EXERCISE TASK: Reproduce the material in full, unchanged.

GIVEN DATA:
_____
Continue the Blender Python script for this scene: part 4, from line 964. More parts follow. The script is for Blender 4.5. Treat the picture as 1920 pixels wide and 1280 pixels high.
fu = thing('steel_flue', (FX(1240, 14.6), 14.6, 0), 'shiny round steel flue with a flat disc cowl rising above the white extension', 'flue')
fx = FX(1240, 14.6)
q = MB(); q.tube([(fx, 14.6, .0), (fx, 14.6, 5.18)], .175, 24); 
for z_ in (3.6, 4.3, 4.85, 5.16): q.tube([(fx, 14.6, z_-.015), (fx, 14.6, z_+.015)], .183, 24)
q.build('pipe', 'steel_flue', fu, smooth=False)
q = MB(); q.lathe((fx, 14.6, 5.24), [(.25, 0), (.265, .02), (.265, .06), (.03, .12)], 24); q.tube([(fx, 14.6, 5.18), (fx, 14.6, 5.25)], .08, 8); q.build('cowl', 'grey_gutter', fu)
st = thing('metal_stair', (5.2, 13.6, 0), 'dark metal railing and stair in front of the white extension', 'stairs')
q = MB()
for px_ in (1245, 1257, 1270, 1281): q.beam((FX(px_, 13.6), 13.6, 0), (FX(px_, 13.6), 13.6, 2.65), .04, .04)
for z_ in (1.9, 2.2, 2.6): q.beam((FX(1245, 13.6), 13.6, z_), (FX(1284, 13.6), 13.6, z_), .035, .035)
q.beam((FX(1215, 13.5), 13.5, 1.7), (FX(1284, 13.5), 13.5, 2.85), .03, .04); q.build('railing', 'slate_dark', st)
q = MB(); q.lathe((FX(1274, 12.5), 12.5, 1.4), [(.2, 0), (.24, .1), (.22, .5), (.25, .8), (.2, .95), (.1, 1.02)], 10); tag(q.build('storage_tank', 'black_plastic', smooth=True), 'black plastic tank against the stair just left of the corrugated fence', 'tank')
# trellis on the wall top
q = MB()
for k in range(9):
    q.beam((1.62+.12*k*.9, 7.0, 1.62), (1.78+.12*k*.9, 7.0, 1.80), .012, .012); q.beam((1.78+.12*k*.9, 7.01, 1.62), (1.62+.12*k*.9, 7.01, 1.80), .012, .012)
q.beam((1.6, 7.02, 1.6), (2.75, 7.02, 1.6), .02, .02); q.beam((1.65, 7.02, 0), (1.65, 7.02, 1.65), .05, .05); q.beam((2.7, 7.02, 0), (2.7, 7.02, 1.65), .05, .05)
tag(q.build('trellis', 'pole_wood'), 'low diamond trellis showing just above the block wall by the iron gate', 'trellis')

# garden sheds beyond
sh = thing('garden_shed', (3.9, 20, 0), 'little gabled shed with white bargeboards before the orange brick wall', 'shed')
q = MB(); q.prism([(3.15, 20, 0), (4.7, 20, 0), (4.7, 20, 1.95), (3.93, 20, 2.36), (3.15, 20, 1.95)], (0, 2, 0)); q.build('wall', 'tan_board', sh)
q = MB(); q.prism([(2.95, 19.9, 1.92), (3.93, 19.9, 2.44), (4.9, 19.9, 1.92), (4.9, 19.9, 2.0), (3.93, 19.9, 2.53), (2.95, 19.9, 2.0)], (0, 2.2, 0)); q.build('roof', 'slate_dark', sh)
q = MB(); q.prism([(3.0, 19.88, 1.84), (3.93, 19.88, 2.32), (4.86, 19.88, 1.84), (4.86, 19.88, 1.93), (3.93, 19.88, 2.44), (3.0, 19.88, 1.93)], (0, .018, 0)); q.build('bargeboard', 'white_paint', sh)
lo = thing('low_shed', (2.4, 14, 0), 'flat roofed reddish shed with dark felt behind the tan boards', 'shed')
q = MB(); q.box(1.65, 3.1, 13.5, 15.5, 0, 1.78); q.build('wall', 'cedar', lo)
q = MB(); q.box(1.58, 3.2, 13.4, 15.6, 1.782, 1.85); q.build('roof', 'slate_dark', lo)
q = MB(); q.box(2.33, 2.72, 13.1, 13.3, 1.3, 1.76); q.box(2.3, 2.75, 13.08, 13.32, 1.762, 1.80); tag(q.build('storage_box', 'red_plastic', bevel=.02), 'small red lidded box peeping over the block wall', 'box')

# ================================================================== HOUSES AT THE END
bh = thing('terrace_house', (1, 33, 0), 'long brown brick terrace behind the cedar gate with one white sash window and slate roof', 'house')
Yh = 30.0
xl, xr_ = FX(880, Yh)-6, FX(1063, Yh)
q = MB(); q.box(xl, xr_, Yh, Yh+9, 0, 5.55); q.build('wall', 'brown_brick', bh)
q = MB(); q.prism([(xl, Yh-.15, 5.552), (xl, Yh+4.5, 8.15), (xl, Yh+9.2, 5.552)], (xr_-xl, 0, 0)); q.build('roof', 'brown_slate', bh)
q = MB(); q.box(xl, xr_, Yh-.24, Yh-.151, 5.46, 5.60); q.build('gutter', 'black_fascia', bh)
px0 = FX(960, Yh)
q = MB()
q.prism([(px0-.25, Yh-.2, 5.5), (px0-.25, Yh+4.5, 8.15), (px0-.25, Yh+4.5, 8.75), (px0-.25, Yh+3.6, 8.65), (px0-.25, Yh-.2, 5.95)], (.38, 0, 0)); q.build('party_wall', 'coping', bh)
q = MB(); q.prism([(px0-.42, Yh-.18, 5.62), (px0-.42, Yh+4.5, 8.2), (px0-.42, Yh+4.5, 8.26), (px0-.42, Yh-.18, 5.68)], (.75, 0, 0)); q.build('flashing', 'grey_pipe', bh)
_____
IN RESPONSE:
Continue the Blender Python script for this scene: part 4, from line 964. More parts follow. The script is for Blender 4.5. Treat the picture as 1920 pixels wide and 1280 pixels high.
fu = thing('steel_flue', (FX(1240, 14.6), 14.6, 0), 'shiny round steel flue with a flat disc cowl rising above the white extension', 'flue')
fx = FX(1240, 14.6)
q = MB(); q.tube([(fx, 14.6, .0), (fx, 14.6, 5.18)], .175, 24); 
for z_ in (3.6, 4.3, 4.85, 5.16): q.tube([(fx, 14.6, z_-.015), (fx, 14.6, z_+.015)], .183, 24)
q.build('pipe', 'steel_flue', fu, smooth=False)
q = MB(); q.lathe((fx, 14.6, 5.24), [(.25, 0), (.265, .02), (.265, .06), (.03, .12)], 24); q.tube([(fx, 14.6, 5.18), (fx, 14.6, 5.25)], .08, 8); q.build('cowl', 'grey_gutter', fu)
st = thing('metal_stair', (5.2, 13.6, 0), 'dark metal railing and stair in front of the white extension', 'stairs')
q = MB()
for px_ in (1245, 1257, 1270, 1281): q.beam((FX(px_, 13.6), 13.6, 0), (FX(px_, 13.6), 13.6, 2.65), .04, .04)
for z_ in (1.9, 2.2, 2.6): q.beam((FX(1245, 13.6), 13.6, z_), (FX(1284, 13.6), 13.6, z_), .035, .035)
q.beam((FX(1215, 13.5), 13.5, 1.7), (FX(1284, 13.5), 13.5, 2.85), .03, .04); q.build('railing', 'slate_dark', st)
q = MB(); q.lathe((FX(1274, 12.5), 12.5, 1.4), [(.2, 0), (.24, .1), (.22, .5), (.25, .8), (.2, .95), (.1, 1.02)], 10); tag(q.build('storage_tank', 'black_plastic', smooth=True), 'black plastic tank against the stair just left of the corrugated fence', 'tank')
# trellis on the wall top
q = MB()
for k in range(9):
    q.beam((1.62+.12*k*.9, 7.0, 1.62), (1.78+.12*k*.9, 7.0, 1.80), .012, .012); q.beam((1.78+.12*k*.9, 7.01, 1.62), (1.62+.12*k*.9, 7.01, 1.80), .012, .012)
q.beam((1.6, 7.02, 1.6), (2.75, 7.02, 1.6), .02, .02); q.beam((1.65, 7.02, 0), (1.65, 7.02, 1.65), .05, .05); q.beam((2.7, 7.02, 0), (2.7, 7.02, 1.65), .05, .05)
tag(q.build('trellis', 'pole_wood'), 'low diamond trellis showing just above the block wall by the iron gate', 'trellis')

# garden sheds beyond
sh = thing('garden_shed', (3.9, 20, 0), 'little gabled shed with white bargeboards before the orange brick wall', 'shed')
q = MB(); q.prism([(3.15, 20, 0), (4.7, 20, 0), (4.7, 20, 1.95), (3.93, 20, 2.36), (3.15, 20, 1.95)], (0, 2, 0)); q.build('wall', 'tan_board', sh)
q = MB(); q.prism([(2.95, 19.9, 1.92), (3.93, 19.9, 2.44), (4.9, 19.9, 1.92), (4.9, 19.9, 2.0), (3.93, 19.9, 2.53), (2.95, 19.9, 2.0)], (0, 2.2, 0)); q.build('roof', 'slate_dark', sh)
q = MB(); q.prism([(3.0, 19.88, 1.84), (3.93, 19.88, 2.32), (4.86, 19.88, 1.84), (4.86, 19.88, 1.93), (3.93, 19.88, 2.44), (3.0, 19.88, 1.93)], (0, .018, 0)); q.build('bargeboard', 'white_paint', sh)
lo = thing('low_shed', (2.4, 14, 0), 'flat roofed reddish shed with dark felt behind the tan boards', 'shed')
q = MB(); q.box(1.65, 3.1, 13.5, 15.5, 0, 1.78); q.build('wall', 'cedar', lo)
q = MB(); q.box(1.58, 3.2, 13.4, 15.6, 1.782, 1.85); q.build('roof', 'slate_dark', lo)
q = MB(); q.box(2.33, 2.72, 13.1, 13.3, 1.3, 1.76); q.box(2.3, 2.75, 13.08, 13.32, 1.762, 1.80); tag(q.build('storage_box', 'red_plastic', bevel=.02), 'small red lidded box peeping over the block wall', 'box')

# ================================================================== HOUSES AT THE END
bh = thing('terrace_house', (1, 33, 0), 'long brown brick terrace behind the cedar gate with one white sash window and slate roof', 'house')
Yh = 30.0
xl, xr_ = FX(880, Yh)-6, FX(1063, Yh)
q = MB(); q.box(xl, xr_, Yh, Yh+9, 0, 5.55); q.build('wall', 'brown_brick', bh)
q = MB(); q.prism([(xl, Yh-.15, 5.552), (xl, Yh+4.5, 8.15), (xl, Yh+9.2, 5.552)], (xr_-xl, 0, 0)); q.build('roof', 'brown_slate', bh)
q = MB(); q.box(xl, xr_, Yh-.24, Yh-.151, 5.46, 5.60); q.build('gutter', 'black_fascia', bh)
px0 = FX(960, Yh)
q = MB()
q.prism([(px0-.25, Yh-.2, 5.5), (px0-.25, Yh+4.5, 8.15), (px0-.25, Yh+4.5, 8.75), (px0-.25, Yh+3.6, 8.65), (px0-.25, Yh-.2, 5.95)], (.38, 0, 0)); q.build('party_wall', 'coping', bh)
q = MB(); q.prism([(px0-.42, Yh-.18, 5.62), (px0-.42, Yh+4.5, 8.2), (px0-.42, Yh+4.5, 8.26), (px0-.42, Yh-.18, 5.68)], (.75, 0, 0)); q.build('flashing', 'grey_pipe', bh)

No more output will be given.